I'm sorry, but I think that was a really bad analogy. Besides that, the fact of the matter is, if it can be re-programed with a higher version, it can be reprogrammed with a lower version. They have locked out older firmware twice now, and the only 2 reasons I can think of why is either serious security concerns or firmware o/s licensing issues.

It doesn't matter how drastically different the data (o/s in this case) is, the process of programming the eeprom or flash rom is the same. The chip doesn't care what you store on it. The only thing preventing you from downgrading AFAIK is a version check or something similar in the firmware update routine. I imagine that if you were to physically access the chip and remove it, you could easily burn any version you wanted onto there.

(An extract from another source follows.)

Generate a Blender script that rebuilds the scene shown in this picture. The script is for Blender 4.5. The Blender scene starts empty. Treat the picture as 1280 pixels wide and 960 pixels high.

Way back when, I had an Asus A7N8X. Asus in their grand wisdom, let slip a bug that would corrupt your bios after making a change then using "save & exit". Once it happen, your MB would no longer post. This happened to me, and the only solution was to reprogram the chip off the board. I paid another programmer to do this for me, since at the time it would have cost more to RMA the board, and taken longer. Then I bought a stacker unit that allowed me to use a physical switch to switch between a primary & backup bios in case it happened again.

Point is, you probably can go back to an older version if you have the right equipment, or are willing to pay someone to do it for you.